Hemos presenciado cómo el barrio de Gràcia de Barcelona era azotado por una banda de delincuentes armados, causando destrozos de todo tipo, además de herir o lesionar a no pocos mossos. El pretexto, el desalojo ordenado por la justicia de un local ocupado, antigua oficina bancaria. Las personas desalojadas no han denunciado a los salvajes, que es lo que uno debe hacer si considera su causa embrutecida por la violencia.
A su vez, la CUP no ha cesado de justificar y avivar el fuego de Gràcia. Los cuperos incluso plantaron al vicepresidente Oriol Junqueras, con el que debían discutir los presupuestos, porque su prioridad era hablar sobre el conflicto de Gràcia. Tampoco quisieron valorar los presupuestos con los periodistas, por el mismo motivo. Después anunciaron una enmienda a la totalidad a las cuentas de este año. Que los presupuestos sean necesarios para el conjunto de ciudadanos del país y, en concreto, para atender mejor a las personas que peor lo están pasando, les da exactamente igual.
EL PAPEL DE LOS PARTIDOS
Si todo ello resulta alarmante, por desgracia también lo es el papel de las fuerzas políticas que deberían plantarse tanto ante los violentos como ante el chantaje de la CUP. Y me refiero en especial a quienes gobiernan en Barcelona y en Catalunya. En Barcelona, resulta incomprensible que el anterior alcalde, Xavier Trias, decidiera pagar el alquiler del inmueble ocupado para evitarse problemas. La alcaldesa Ada Colau, pese a haber dejado de pagar, ha intentado ponerse de perfil y contemporizar. Carles Puigdemont y Junqueras tampoco han levantado la voz como debieran. Temen que la CUP rechace los presupuestos de la Generalitat.

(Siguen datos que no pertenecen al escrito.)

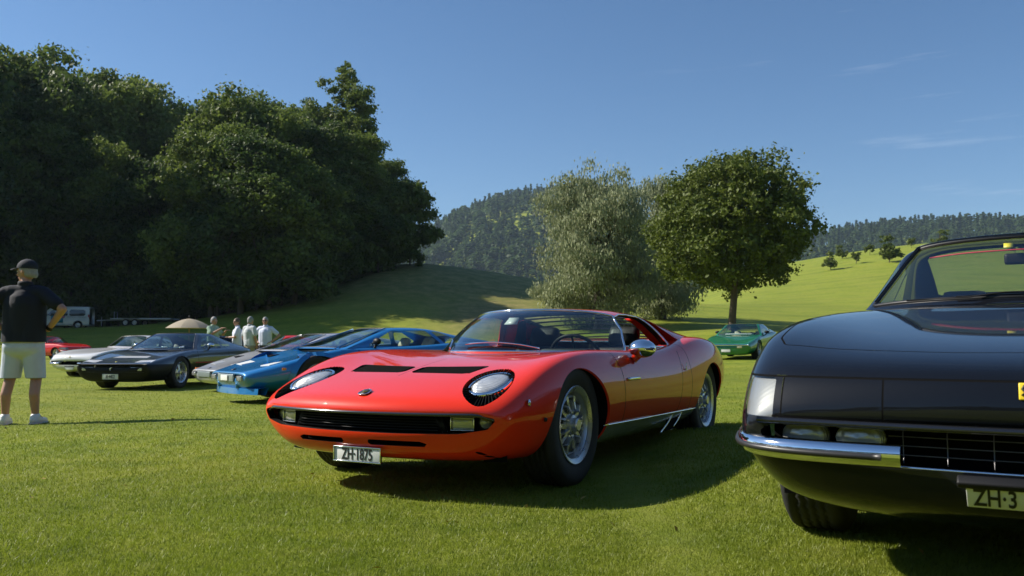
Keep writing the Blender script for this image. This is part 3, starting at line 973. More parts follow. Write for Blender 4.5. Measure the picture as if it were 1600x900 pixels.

La CUP no es una formación política al uso. Su prioridad –la de los que la controlan- no es la independencia de Catalunya ni las políticas sociales. Es hundir el sistema e implantar su utopía, que no pasa ni por la democracia representativa ni por la economía de mercado (que incluye el respeto a la propiedad privada).
POCOS ESCRÚPULOS
Y no es solo que su proyecto sea un desatino, sino los pocos escrúpulos con los que lo promueven. No les importa, como han dejado claro, incumplir el pacto de estabilidad que firmaron con Junts pel Sí, y que hizo rodar la cabeza de Artur Mas (contra el que exhibieron una animadversión enfermiza), mientras siguen exigiendo ejecutar ya el desafortunado acuerdo de ruptura del pasado 9 de noviembre. No les importa, tampoco, ofender gravemente a los judíos catalanes, como hizo el diputado Benet Salellas en el Parlament. Amigos y enemigos. Buenos y malos. Blanco y negro.
¿Es aceptable que, en un momento históricamente tan transcendental y delicado como el actual, Catalunya se encuentre condicionada de esta manera por la CUP? Es lo que se pregunta mucha gente sensata, esto es, la mayoría, que está estupefacta y se siente desamparada. ¿Podemos seguir así? ¿Hasta cuándo?